**Task goal**
Your job is to retype all of the data word for word, leaving every image out.

**Data**
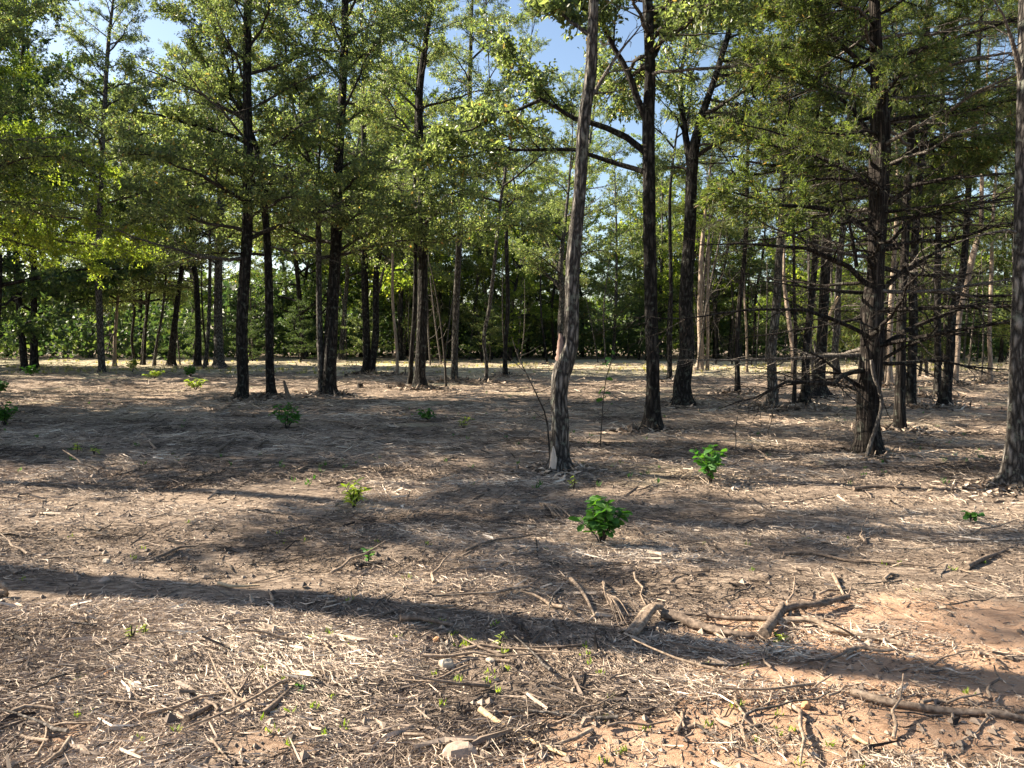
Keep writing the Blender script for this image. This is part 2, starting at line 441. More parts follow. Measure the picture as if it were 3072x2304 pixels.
TREES = 0
def tree(name, label, cat, px, Htop, zb, style, n_br, lmax=3.2, mat=None, D=None, seed=0, dead=0, group=None, branches=(), upper=8, lean=None, world=None, flare=.45, k=18, low_el=.05, dense_top=None, rough=.06, azs=None, deadz=0.0):
    """px: (px, py, width px) rows of the trunk as seen, bottom first; world: rows (x,y,z,r) instead"""
    global TREES; TREES += 1
    g = np.random.default_rng(1000 + seed * 17 + TREES)
    if world is None:
        b = G(px[0][0], px[0][1]); D = D or b[1]
        rows = []
        for (x, y, w) in px:
            p = P(x + (g.normal(0, 3.0) if (x, y, w) != px[0] and D > 15 else 0), y, D); rows.append([*p, w / 2 / FPX * D * .88])
        rows = np.array(rows)
        rows[0, 2] = Hs(rows[0, 0], rows[0, 1])
    else:
        rows = np.array(world, float); rows[0, 2] = Hs(rows[0, 0], rows[0, 1])
    base = rows[0, :3].copy()
    rows[:, 0] += 0; loc = rows.copy(); loc[:, :3] -= base
    # continue above the last traced point
    if loc[-1, 2] < Htop - .5:
        d = (loc[-1, :3] - loc[-2, :3]); d = d / max(d[2], .2); r0 = loc[-1, 3]; z0 = loc[-1, 2]
        m = max(2, int((Htop - z0) / 1.5)); cur = loc[-1, :3].copy(); ext = []
        for i in range(1, m + 1):
            d[:2] = d[:2] * .7 + g.normal(0, .05, 2); d[2] = 1
            cur = cur + d * (Htop - z0) / m
            ext.append([*cur, r0 * (1 - .92 * i / m)])
        loc = np.vstack([loc, ext])
    below = loc[0].copy(); below[2] -= .25; below[3] *= 1.15
    loc = np.vstack([below, loc])
    mat = mat or M_BARK
    root = bpy.data.objects.new(name, None); COL.objects.link(root); root.location = base; root.empty_display_size = .3
    tag(root, label, cat, group)
    link("trunk", trunk_mesh(loc, mat, seed + TREES, k, flare, rough).mesh("trunk", mat), root)
    zz = loc[:, 2]
    def at(z):
        return np.array([np.interp(z, zz, loc[:, j]) for j in range(4)])
    # sprays
    a = g.uniform(0, 6.28)
    vis = 1.6 + (base[1]) * .45
    ztop_v = min(Htop - .5, max(vis, zb + 1))
    zs = list(zb + (ztop_v - zb) * (np.arange(n_br) + g.uniform(0, .8, n_br)) / n_br)
    if Htop - .3 > ztop_v:
        zs += list(ztop_v + (Htop - .3 - ztop_v) * (np.arange(upper) + .5) / upper)
    for i, z in enumerate(zs):
        q = at(z); a += 2.4 + g.normal(0, .35)
        aa = a
        if azs is not None and g.random() < .75: aa = g.choice(azs) + g.normal(0, .35)
        f = (z - zb) / max(Htop - zb, .1)
        prof = (1 - .62 * max(f, 0)) * g.uniform(.7, 1.15)
        s = max(.35, lmax * prof / 3.0)
        el = (low_el + .75 * f + g.normal(0, .14)) if style != 'cedar' else (low_el + .3 * f + g.normal(0, .16))
        st = style
        dead = dead or .12
        if dead and (g.random() < dead * (1 - f) or z < deadz): st = 'dead'
        W, F = SPR[st][g.integers(len(SPR[st]))]
        if st == 'dead' and (cat == 'cedar tree' or style == 'cedar') and g.random() < .7: W = DARKDEAD[W.name]
        o = link("branch", W, root, spray_matrix(q[:3], aa, el, s, g.normal(0, .25)))
        if F is not None: tag(link("foliage", F, o), kind="stuff")
    for bi, br in enumerate(branches):
        pts, w0, w1, sty = br[:4]
        dd = br[4] if len(br) > 4 else 0.0                    # depth drift towards the tip
        n = len(pts); P3 = []
        for i, (x, y) in enumerate(pts):
            P3.append([*(P(x, y, base[1] + dd * i / (n - 1))), (w0 + (w1 - w0) * i / (n - 1)) / 2 / FPX * base[1]])
        P3 = np.array(P3); P3[:, :3] -= base
        q = resample(P3, .25)
        st = {'oak': 'oak', 'maple': 'oak', 'cedar': 'cedar', 'dead': 'dead'}[sty]
        org = q[0, :3].copy(); q2 = q[:, :3] - org
        W, F = grow_spray(900 + bi + TREES * 31, st, main=q2, rbase=q[0, 3], dense=1.5, u0=br[5] if len(br) > 5 else .16)
        wm = mat if (st != 'dead' or cat == 'cedar tree') else M_DEAD
        o = link("branch", W.mesh("branch", wm), root, Matrix.Translation(Vector(org)))
        if F is not None: tag(link("foliage", F.mesh("foliage", M_CEDAR if st == 'cedar' else M_MAPLE if sty == 'maple' else M_OAK, False), o), kind="stuff")
    return root, loc, base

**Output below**
Keep writing the Blender script for this image. This is part 2, starting at line 441. More parts follow. Measure the picture as if it were 3072x2304 pixels.
TREES = 0
def tree(name, label, cat, px, Htop, zb, style, n_br, lmax=3.2, mat=None, D=None, seed=0, dead=0, group=None, branches=(), upper=8, lean=None, world=None, flare=.45, k=18, low_el=.05, dense_top=None, rough=.06, azs=None, deadz=0.0):
    """px: (px, py, width px) rows of the trunk as seen, bottom first; world: rows (x,y,z,r) instead"""
    global TREES; TREES += 1
    g = np.random.default_rng(1000 + seed * 17 + TREES)
    if world is None:
        b = G(px[0][0], px[0][1]); D = D or b[1]
        rows = []
        for (x, y, w) in px:
            p = P(x + (g.normal(0, 3.0) if (x, y, w) != px[0] and D > 15 else 0), y, D); rows.append([*p, w / 2 / FPX * D * .88])
        rows = np.array(rows)
        rows[0, 2] = Hs(rows[0, 0], rows[0, 1])
    else:
        rows = np.array(world, float); rows[0, 2] = Hs(rows[0, 0], rows[0, 1])
    base = rows[0, :3].copy()
    rows[:, 0] += 0; loc = rows.copy(); loc[:, :3] -= base
    # continue above the last traced point
    if loc[-1, 2] < Htop - .5:
        d = (loc[-1, :3] - loc[-2, :3]); d = d / max(d[2], .2); r0 = loc[-1, 3]; z0 = loc[-1, 2]
        m = max(2, int((Htop - z0) / 1.5)); cur = loc[-1, :3].copy(); ext = []
        for i in range(1, m + 1):
            d[:2] = d[:2] * .7 + g.normal(0, .05, 2); d[2] = 1
            cur = cur + d * (Htop - z0) / m
            ext.append([*cur, r0 * (1 - .92 * i / m)])
        loc = np.vstack([loc, ext])
    below = loc[0].copy(); below[2] -= .25; below[3] *= 1.15
    loc = np.vstack([below, loc])
    mat = mat or M_BARK
    root = bpy.data.objects.new(name, None); COL.objects.link(root); root.location = base; root.empty_display_size = .3
    tag(root, label, cat, group)
    link("trunk", trunk_mesh(loc, mat, seed + TREES, k, flare, rough).mesh("trunk", mat), root)
    zz = loc[:, 2]
    def at(z):
        return np.array([np.interp(z, zz, loc[:, j]) for j in range(4)])
    # sprays
    a = g.uniform(0, 6.28)
    vis = 1.6 + (base[1]) * .45
    ztop_v = min(Htop - .5, max(vis, zb + 1))
    zs = list(zb + (ztop_v - zb) * (np.arange(n_br) + g.uniform(0, .8, n_br)) / n_br)
    if Htop - .3 > ztop_v:
        zs += list(ztop_v + (Htop - .3 - ztop_v) * (np.arange(upper) + .5) / upper)
    for i, z in enumerate(zs):
        q = at(z); a += 2.4 + g.normal(0, .35)
        aa = a
        if azs is not None and g.random() < .75: aa = g.choice(azs) + g.normal(0, .35)
        f = (z - zb) / max(Htop - zb, .1)
        prof = (1 - .62 * max(f, 0)) * g.uniform(.7, 1.15)
        s = max(.35, lmax * prof / 3.0)
        el = (low_el + .75 * f + g.normal(0, .14)) if style != 'cedar' else (low_el + .3 * f + g.normal(0, .16))
        st = style
        dead = dead or .12
        if dead and (g.random() < dead * (1 - f) or z < deadz): st = 'dead'
        W, F = SPR[st][g.integers(len(SPR[st]))]
        if st == 'dead' and (cat == 'cedar tree' or style == 'cedar') and g.random() < .7: W = DARKDEAD[W.name]
        o = link("branch", W, root, spray_matrix(q[:3], aa, el, s, g.normal(0, .25)))
        if F is not None: tag(link("foliage", F, o), kind="stuff")
    for bi, br in enumerate(branches):
        pts, w0, w1, sty = br[:4]
        dd = br[4] if len(br) > 4 else 0.0                    # depth drift towards the tip
        n = len(pts); P3 = []
        for i, (x, y) in enumerate(pts):
            P3.append([*(P(x, y, base[1] + dd * i / (n - 1))), (w0 + (w1 - w0) * i / (n - 1)) / 2 / FPX * base[1]])
        P3 = np.array(P3); P3[:, :3] -= base
        q = resample(P3, .25)
        st = {'oak': 'oak', 'maple': 'oak', 'cedar': 'cedar', 'dead': 'dead'}[sty]
        org = q[0, :3].copy(); q2 = q[:, :3] - org
        W, F = grow_spray(900 + bi + TREES * 31, st, main=q2, rbase=q[0, 3], dense=1.5, u0=br[5] if len(br) > 5 else .16)
        wm = mat if (st != 'dead' or cat == 'cedar tree') else M_DEAD
        o = link("branch", W.mesh("branch", wm), root, Matrix.Translation(Vector(org)))
        if F is not None: tag(link("foliage", F.mesh("foliage", M_CEDAR if st == 'cedar' else M_MAPLE if sty == 'maple' else M_OAK, False), o), kind="stuff")
    return root, loc, base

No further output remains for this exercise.